Devant la Cour de cassation, Axa faisait valoir un défaut de base légale, notamment au regard du fait que la cour de Douai n’avait pas vérifié si elle n’avait pas été subrogée « avant qu’elle (la Cour de Douai) ne statue » sur le fond.

La Cour de cassation, pour faire droit au pourvoi, raisonnera par étapes, posant d’abord qu’au visa de l’article L.121-12 du Code des assurances le recours de l’assureur exigeait une subrogation, puis au visa des articles 2241 et 2270-1 anciens du Code civil que les actions délictuelles se prescrivaient par dix ans, outre l’effet interruptif d’une assignation en référé.

Et sur la question de la « régularisation » du paiement à l’assuré, et au visa de l’article 126 du CPC, la Cour de cassation indiquera « dans le cas où la situation donnant lieu à la fin de non-recevoir est susceptible d’être régularisée, l’irrecevabilité sera écartée si sa cause à disparu au moment ou le juge statue ».

Et comme selon la Juridiction supreme, la cour d’appel de Douai n’avait pas recherché, comme il lui était demandé « si la société Axa France n’avait pas été subrogée par le maître de l’ouvrage avant qu’elle ne statue », la décision frappée de pourvoi était dépourvue de base légale.

Critique de la décision

Une solution classique donc, mais qui laisse un goût d’inachevé au commentateur. Retenir le principe d’une subrogation « in futurum », qui doit être régularisée avant que le juge du fond statue, c’est accepter que le temps de cette régularisation, l’action soit en fait irrecevable au sens de l’article 126 du CPC.

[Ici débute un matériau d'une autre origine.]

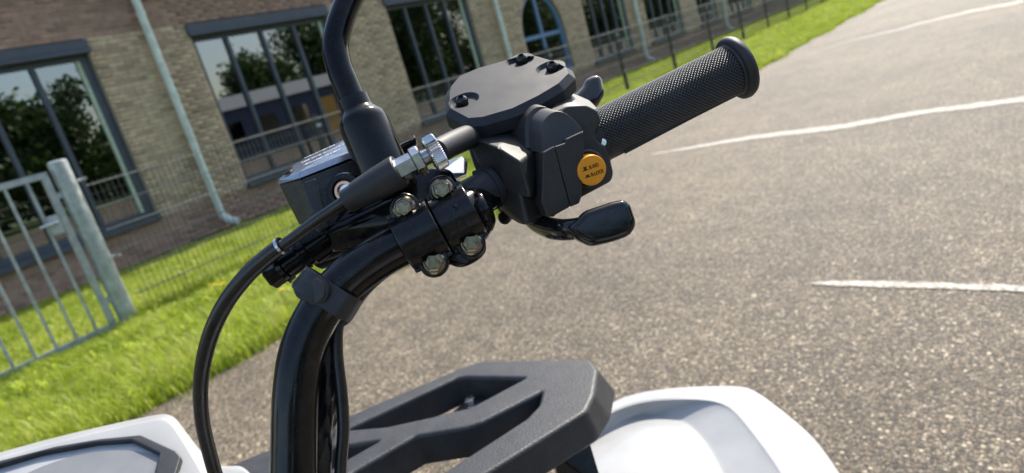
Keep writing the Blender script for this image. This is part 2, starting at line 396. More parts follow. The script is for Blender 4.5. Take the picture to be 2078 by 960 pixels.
def dens(p, h_, k=6):
    q = [Vector((*a, 0)) for a in p]; c = catmull(q, k); hh = np.interp(np.linspace(0, 1, len(c)), np.linspace(0, 1, len(h_)), h_)
    return [(a.x, a.y+random.uniform(-.7, .7)) for a in c], list(hh)
for p, h_ in (([(1322, 314), (1420, 297), (1550, 276), (1650, 264), (1750, 250), (1850, 231), (1950, 218), (2078, 201), (2240, 178)], [.8, 2.8, 4, 4.5, 4.6, 4.8, 5, 5, 5.5]),
              ([(1646, 575), (1700, 575), (1780, 576), (1850, 578), (1930, 580), (2010, 583), (2078, 586), (2200, 592)], [1.5, 5.2, 6, 5.8, 6.2, 6, 6.2, 6.5]),
              ([(1640, 112), (1720, 84), (1806, 64), (1900, 40), (1966, 24), (2074, 3), (2200, -24)], [.3, .7, 1.3, 2, 2.4, 2.7, 3])):
    painted(*dens(p, h_))

# ------------------------------------------------------------------ school building
LZ0, LZ1, SZ = 2.93, 3.11, .50
wins = [(1.35, 3.93, [1.98, 2.60, 3.22]), (5.42, 8.05, [6.03, 6.68, 7.33]), (9.5, 11.95, [10.07, 10.68, 11.26]), (16.6, 19.0, [17.2, 17.8, 18.4]),
        (20.2, 22.8, [20.85, 21.5, 22.15]), (24.2, 26.0, [24.8, 25.4]), (27.2, 29.8, [27.85, 28.5, 29.15]), (31.2, 33.8, [31.85, 32.5, 33.15])]
ARC = (14.58, .93, 1.64, .62, 1.12)            # centre y, half width, spring z, sill z, arch height
Y0, Y1, ZT = -6., 40., 4.6
bld = empty('brick_building', (XW, 10, 0), 'long yellow and red-brown brick building with tall slate-grey windows behind the fence', 'building')
def openings(z0, z1):
    zc = (z0+z1)/2; o = []
    if SZ < zc < LZ1: o += [(a-.0, b+.0) for a, b, _ in wins]
    cy, hw, sp, sl, ah = ARC
    if sl < zc < sp: o.append((cy-hw, cy+hw))
    elif sp <= zc < sp+ah:
        k = hw*math.sqrt(max(0, 1-((zc-sp)/ah)**2)); o.append((cy-k, cy+k))
    return sorted(o)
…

Pratiquement, pendant plusieurs mois, voire années, un procès va se dérouler en sachant que la forme du recours est imparfaite, et l’action de l’assureur théoriquement irrecevable. On peut comprendre l’importance de maintenir l’équilibre économique du système de la dommages-ouvrage, ce qui suppose de maintenir le principe des recours, à défaut de quoi la pérennité des assureurs DO se poserait certainement.

Mais passer par l’artifice – même si exact sur le plan processuel – de la régularisation possible du droit d’agir tant que le juge peut statuer au fond, pose un problème de cohérence alors même que le mécanisme de la subrogation est supposé, plus que celui de la cession de droit, protéger les intérêts des assurés, et éviter les dérives qui ont existé avant la loi de 1930.

Reste à espérer que le législateur saura modifier le texte en ce sens, afin de revitaliser le mécanisme de la subrogation, et ce alors même que la 3e chambre civile dans un arrêt du 21 octobre 2020 (n° 19-16206) a semblé appeler, même s’il s’agissait de droit maritime, soit un droit spécifique, le mécanisme de la cession de droit de ses vœux.

Une clarification légale quant à la place et au périmètre du mécanisme de subrogation serait bienvenue, particulièrement en dommages-ouvrage. La sécurité juridique l’impose.